§ **PROBLEM**
Repeat every line, exactly, from the very first through the one where "two doors', 'baseboard')" appears. Add nothing else.

§ **COLLECTED DATA**
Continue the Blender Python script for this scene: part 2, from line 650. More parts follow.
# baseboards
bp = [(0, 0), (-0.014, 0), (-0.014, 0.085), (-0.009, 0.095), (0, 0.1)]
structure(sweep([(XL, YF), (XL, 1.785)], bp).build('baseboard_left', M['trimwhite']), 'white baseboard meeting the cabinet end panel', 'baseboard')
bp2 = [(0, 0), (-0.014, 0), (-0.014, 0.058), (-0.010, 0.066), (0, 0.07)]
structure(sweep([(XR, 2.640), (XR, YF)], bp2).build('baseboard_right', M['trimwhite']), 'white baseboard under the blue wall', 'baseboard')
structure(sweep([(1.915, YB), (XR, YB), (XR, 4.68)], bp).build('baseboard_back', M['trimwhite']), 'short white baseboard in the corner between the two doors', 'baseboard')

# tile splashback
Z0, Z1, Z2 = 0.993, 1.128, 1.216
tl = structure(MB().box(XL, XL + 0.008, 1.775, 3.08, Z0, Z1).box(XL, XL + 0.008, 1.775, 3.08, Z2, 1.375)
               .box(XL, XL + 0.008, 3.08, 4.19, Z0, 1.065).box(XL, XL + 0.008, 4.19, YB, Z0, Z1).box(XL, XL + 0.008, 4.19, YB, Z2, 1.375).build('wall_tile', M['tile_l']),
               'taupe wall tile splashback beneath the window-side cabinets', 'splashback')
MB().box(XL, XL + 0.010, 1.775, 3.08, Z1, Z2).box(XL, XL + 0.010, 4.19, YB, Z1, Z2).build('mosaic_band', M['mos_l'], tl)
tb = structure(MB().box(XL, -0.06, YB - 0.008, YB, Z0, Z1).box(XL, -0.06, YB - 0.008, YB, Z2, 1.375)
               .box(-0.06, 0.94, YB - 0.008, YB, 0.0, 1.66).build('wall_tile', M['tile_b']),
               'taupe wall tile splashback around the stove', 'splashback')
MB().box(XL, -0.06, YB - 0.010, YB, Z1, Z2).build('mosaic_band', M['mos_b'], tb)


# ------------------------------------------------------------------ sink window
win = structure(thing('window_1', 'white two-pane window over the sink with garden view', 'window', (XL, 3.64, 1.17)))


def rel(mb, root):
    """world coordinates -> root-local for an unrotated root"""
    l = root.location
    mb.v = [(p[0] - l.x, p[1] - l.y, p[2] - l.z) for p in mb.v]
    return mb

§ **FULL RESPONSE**
Continue the Blender Python script for this scene: part 2, from line 650. More parts follow.
# baseboards
bp = [(0, 0), (-0.014, 0), (-0.014, 0.085), (-0.009, 0.095), (0, 0.1)]
structure(sweep([(XL, YF), (XL, 1.785)], bp).build('baseboard_left', M['trimwhite']), 'white baseboard meeting the cabinet end panel', 'baseboard')
bp2 = [(0, 0), (-0.014, 0), (-0.014, 0.058), (-0.010, 0.066), (0, 0.07)]
structure(sweep([(XR, 2.640), (XR, YF)], bp2).build('baseboard_right', M['trimwhite']), 'white baseboard under the blue wall', 'baseboard')
structure(sweep([(1.915, YB), (XR, YB), (XR, 4.68)], bp).build('baseboard_back', M['trimwhite']), 'short white baseboard in the corner between the two doors', 'baseboard')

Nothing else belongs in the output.